‘Misclassified’: Current, Former Package Agents Allege Utah Dept. of Alcoholic Beverage Control Owes Unpaid Overtime
Maxfield et al. v. Utah Department of Alcoholic Beverage Control et al.
Filed: September 15, 2021 ◆§ 4:21-cv-00099
Thirteen plaintiffs have signed onto a lawsuit in which they allege the Utah Department of Alcoholic Beverage Control and several officials have failed to pay proper overtime wages.
Thirteen plaintiffs have signed onto a proposed collective action in which they allege the Utah Department of Alcoholic Beverage Control (DABC) and several officials have failed to pay proper overtime wages.
The plaintiffs, current and former Utah DABC package agents, allege in the 52-page complaint that they’re owed unpaid time-and-a-half overtime for every hour worked in excess of 40 each week due to being paid a contracted rate, rather than an hourly rate, regardless of how many hours they put in or whether those hours surpassed 40 during a given workweek. According to the lawsuit, Utah DABC package agents have been misclassified as independent contractors, rather than bona fide employees protected by the federal Fair Labor Standards Act, given the all-encompassing level of control the defendants are alleged to have over their day-to-day operations and duties.
In addition to allegedly unpaid overtime wages, the plaintiffs also seek to recover other separate monetary damages, including but not limited to unpaid benefits, such as Utah Retirement System benefits, stemming from the Utah DABC and the defendants’ “fraudulent and negligent misrepresentation of the Plaintiffs’ employment status,” as well as damages for the defendants’ apparent breach of its implied employment contract with current and former package agents.
Per the suit, the Utah DABC is the agency responsible for managing and directing the sale and distribution of alcoholic beverages throughout the state. The case relays the Utah DABC contracts with package agents on a yearly basis, with the contract renewal process running automatically for, in some instances, several decades. Utah is one of 18 U.S. jurisdictions that maintains a monopoly on alcoholic beverage sales.
As the lawsuit tells it, the defendants closely control nearly every aspect of package agents’ day-to-day work lives, including by, among other aspects:
- Providing the workers with a detailed handbook governing required day-to-day operations;
- Requiring and providing extensive training for package agents on Utah DABC policies and procedures and their obligations as agents under Utah and federal laws;
- Requiring package agents to prepare and send daily, weekly, monthly and quarterly reports, and to submit such on the defendants’ own software in ways dictated by the DABC;
- Requiring package agents to use equipment and software owned by the Utah DABC for all transactions and other business functions;
- Requiring the workers to attend training sessions;
- Exclusively setting prices for the purchase and sale of all inventory sold by package agents;
- Setting a minimum number of hours package agents must work each week;
- Setting must-follow procedures for opening and closing, counting and ordering inventory, receiving liquor on schedule and setting pricing;
- Requiring workers to place DABC signage on the outside of their stores, identifying them as a “State Liquor Agency”;
- Requiring package agents to use DABC-owned credit card terminals and merchant accounts;
- Prohibiting any political activity;
- Forbidding package agents from having their own websites, promotions or advertisements of DABC-owned liquor;
- Requiring package agents to use a specific kind of brown bag for the sale of all liquor;
- Prohibiting workers from receiving tips or other compensation outside of their monthly salaries;
- Limiting the clients they can have to only the Utah DABC; and
- Mandating that package agents provide the defendants with the unrestricted right to enter their property at any time to review records, check inventory or for any other reason.

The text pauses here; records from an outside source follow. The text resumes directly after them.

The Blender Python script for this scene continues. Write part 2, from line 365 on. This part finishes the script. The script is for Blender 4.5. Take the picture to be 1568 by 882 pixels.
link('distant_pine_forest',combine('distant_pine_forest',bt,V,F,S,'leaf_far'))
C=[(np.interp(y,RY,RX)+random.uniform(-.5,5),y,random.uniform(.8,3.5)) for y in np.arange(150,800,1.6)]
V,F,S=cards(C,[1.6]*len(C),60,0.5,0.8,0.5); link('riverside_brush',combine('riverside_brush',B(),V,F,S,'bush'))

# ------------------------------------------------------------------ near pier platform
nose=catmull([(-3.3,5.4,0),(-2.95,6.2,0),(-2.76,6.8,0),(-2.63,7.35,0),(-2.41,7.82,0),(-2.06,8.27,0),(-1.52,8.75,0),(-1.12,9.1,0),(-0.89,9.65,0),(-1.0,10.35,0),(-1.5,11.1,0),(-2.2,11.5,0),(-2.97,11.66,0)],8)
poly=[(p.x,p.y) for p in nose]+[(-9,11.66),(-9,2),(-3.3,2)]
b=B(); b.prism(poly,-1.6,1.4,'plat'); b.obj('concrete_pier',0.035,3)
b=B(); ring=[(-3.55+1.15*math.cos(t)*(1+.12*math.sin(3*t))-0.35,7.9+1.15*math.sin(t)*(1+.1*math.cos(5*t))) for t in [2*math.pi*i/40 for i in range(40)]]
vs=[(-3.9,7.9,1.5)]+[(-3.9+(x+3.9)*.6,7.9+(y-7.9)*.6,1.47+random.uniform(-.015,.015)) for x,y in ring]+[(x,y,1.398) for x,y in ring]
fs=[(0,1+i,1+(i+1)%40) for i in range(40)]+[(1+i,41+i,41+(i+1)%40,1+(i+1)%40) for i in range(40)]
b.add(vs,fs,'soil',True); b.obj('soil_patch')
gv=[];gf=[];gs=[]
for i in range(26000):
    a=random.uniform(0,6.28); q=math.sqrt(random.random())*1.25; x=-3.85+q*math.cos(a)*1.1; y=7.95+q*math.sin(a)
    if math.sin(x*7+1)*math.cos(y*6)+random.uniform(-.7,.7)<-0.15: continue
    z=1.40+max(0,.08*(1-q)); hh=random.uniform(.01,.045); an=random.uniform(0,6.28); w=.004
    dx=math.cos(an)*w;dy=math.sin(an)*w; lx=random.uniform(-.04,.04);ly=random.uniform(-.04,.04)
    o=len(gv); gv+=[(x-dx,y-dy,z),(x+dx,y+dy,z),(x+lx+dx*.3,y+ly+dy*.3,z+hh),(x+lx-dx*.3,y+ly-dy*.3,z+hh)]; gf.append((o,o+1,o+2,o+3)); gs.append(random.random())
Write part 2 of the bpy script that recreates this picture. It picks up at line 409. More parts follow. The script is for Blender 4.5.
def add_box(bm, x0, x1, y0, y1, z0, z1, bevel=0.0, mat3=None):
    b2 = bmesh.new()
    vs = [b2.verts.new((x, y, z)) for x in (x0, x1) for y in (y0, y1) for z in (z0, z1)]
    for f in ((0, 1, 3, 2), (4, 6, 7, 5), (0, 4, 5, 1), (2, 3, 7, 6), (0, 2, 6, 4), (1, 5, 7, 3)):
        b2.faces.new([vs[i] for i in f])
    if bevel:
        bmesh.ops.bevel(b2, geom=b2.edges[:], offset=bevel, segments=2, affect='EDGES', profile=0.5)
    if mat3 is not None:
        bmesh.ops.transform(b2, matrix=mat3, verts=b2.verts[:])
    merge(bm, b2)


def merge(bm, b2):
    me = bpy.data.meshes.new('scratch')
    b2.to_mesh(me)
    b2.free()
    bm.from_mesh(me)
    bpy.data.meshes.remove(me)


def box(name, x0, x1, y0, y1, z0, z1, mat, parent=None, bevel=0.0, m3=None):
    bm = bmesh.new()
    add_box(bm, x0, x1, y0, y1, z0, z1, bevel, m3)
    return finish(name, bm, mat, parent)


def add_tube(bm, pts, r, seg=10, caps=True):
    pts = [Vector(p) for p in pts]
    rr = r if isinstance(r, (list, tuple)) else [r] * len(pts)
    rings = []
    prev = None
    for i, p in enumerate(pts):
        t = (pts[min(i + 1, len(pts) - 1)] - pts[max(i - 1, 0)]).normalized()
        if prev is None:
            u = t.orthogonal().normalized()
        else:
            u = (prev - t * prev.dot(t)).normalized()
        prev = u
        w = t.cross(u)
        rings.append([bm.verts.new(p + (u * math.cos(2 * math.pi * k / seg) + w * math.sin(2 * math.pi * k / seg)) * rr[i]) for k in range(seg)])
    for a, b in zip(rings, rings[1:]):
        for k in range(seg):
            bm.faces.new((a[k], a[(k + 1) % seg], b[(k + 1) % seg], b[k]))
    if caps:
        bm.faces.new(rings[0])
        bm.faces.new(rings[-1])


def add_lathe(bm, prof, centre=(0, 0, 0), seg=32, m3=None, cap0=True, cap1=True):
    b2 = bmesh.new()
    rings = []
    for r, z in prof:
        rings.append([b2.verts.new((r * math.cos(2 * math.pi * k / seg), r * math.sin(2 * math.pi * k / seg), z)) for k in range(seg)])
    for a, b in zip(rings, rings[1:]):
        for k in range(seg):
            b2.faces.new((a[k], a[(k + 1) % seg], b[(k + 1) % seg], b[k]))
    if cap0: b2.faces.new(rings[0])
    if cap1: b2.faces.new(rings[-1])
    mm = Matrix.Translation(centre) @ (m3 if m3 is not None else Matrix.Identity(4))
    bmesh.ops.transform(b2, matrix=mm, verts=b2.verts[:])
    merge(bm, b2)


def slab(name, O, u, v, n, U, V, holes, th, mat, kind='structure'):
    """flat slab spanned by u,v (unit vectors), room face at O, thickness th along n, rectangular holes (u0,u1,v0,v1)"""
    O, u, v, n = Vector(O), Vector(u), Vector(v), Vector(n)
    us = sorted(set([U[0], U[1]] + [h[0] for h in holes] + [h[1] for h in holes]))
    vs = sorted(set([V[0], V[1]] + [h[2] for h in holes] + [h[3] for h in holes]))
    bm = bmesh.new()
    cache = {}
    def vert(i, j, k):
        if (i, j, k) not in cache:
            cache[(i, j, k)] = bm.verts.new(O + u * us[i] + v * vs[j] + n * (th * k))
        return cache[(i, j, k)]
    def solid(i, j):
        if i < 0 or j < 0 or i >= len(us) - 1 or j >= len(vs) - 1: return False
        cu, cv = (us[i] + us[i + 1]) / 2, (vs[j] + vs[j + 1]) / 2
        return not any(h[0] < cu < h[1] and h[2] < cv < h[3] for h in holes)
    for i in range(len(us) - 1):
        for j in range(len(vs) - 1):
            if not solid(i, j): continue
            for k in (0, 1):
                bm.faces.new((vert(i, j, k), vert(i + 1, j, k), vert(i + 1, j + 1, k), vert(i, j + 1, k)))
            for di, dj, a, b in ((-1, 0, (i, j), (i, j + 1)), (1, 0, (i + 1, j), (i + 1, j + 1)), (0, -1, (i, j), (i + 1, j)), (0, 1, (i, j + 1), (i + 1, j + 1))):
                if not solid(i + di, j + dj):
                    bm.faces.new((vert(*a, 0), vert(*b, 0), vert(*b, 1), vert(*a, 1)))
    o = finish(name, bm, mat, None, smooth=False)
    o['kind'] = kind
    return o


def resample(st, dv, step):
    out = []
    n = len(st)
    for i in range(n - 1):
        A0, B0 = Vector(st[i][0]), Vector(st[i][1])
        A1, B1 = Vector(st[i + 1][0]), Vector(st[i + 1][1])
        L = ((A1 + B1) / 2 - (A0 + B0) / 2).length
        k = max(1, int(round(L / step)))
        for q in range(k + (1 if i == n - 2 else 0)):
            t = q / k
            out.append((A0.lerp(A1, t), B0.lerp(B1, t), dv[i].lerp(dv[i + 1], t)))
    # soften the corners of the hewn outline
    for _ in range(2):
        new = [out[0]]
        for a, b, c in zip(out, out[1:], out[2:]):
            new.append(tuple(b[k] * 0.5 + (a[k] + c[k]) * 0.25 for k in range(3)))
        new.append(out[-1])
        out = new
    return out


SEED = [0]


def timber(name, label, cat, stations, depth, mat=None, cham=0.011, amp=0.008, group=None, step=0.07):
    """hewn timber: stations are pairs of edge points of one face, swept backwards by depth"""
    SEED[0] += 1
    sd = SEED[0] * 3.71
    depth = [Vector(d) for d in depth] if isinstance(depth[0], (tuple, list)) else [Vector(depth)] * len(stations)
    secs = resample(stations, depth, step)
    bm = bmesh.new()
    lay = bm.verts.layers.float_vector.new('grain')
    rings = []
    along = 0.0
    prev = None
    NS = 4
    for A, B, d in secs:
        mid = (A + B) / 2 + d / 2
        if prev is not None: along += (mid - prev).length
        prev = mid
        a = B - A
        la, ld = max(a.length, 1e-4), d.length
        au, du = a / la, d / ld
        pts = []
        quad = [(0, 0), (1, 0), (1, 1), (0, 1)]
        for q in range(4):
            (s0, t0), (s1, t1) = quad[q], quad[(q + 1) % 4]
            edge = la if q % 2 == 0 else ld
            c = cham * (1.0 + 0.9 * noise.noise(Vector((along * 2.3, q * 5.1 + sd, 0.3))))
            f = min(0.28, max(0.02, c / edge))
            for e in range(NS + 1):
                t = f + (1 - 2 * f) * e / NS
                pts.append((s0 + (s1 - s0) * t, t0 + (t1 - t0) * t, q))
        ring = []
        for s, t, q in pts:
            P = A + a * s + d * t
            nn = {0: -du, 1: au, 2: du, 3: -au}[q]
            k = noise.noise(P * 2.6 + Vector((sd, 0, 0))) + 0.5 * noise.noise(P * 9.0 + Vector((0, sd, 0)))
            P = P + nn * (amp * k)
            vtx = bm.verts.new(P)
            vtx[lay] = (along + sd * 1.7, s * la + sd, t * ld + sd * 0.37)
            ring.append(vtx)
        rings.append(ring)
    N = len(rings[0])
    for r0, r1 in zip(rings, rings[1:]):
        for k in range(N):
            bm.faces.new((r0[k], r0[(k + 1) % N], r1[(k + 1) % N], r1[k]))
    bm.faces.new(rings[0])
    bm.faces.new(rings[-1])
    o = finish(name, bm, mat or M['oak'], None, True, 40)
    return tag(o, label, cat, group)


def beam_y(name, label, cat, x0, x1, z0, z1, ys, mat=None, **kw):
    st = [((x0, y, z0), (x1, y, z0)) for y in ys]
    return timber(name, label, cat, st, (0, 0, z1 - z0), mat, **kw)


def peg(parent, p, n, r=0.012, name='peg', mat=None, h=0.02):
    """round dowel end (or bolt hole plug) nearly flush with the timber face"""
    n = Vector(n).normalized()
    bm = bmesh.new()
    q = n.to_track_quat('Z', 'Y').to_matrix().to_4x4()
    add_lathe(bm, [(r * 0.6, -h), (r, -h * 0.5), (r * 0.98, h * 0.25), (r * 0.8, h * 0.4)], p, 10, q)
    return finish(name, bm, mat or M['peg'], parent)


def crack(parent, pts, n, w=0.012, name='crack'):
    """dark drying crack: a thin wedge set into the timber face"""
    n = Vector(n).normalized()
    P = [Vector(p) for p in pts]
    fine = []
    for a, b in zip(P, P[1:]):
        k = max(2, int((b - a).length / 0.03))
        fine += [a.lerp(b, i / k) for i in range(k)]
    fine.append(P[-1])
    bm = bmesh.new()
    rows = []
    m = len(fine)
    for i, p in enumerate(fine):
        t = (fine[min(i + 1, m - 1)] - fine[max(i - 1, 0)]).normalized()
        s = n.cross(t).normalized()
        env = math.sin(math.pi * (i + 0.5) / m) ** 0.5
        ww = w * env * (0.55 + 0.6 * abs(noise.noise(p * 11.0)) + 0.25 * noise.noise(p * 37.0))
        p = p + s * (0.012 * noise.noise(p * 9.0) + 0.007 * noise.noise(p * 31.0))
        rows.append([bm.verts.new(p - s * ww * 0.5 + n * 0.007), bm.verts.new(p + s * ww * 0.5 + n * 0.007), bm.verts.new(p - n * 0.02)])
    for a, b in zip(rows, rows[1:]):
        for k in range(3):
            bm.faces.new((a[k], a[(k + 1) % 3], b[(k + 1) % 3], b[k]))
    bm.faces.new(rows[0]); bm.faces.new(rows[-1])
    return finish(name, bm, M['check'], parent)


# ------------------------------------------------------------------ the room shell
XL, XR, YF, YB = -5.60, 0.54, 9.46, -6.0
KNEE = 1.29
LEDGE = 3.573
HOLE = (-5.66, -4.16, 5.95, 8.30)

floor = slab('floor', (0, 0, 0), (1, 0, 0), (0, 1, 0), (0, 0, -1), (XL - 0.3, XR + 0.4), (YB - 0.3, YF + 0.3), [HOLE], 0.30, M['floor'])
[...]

According to the lawsuit, the plaintiffs and other members of the proposed collective, around July 2020 and March 2021 and on “other multiple occasions,” advised the defendants of their concern that “the level of control exerted has created an employer-employee relationship.” After investigating these claims at the behest of the plaintiffs, the defendants relayed to package agents that they, the Utah Attorney General’s Office and/or the Utah Labor Commission “had investigated the claims and concluded that Plaintiffs and Collective Members were properly classified as independent contractors,” the lawsuit says.
The case claims the defendants falsely represented to the plaintiffs their true employment status, and the workers were left with no choice but to “acquiesce to the terms unilaterally imposed by Defendants to maintain their salaries from Defendants.”
Among the defendants named in the case are the state of Utah; Deputy DABC Director Cade Meier; John Barrand, Executive Director of the Dept. of Human Resource Management; DABC Executive Director Tiffany Clason; former DABC Executive Director Salvador Petilos; Package Agent Program Director Jeff L. Colvin; DABC Compliance Director Angela Micklos; former Compliance Director RuthAnne Oakey Frost; former Internal Auditor Tim Beardall; and former Finance Director Man Diep.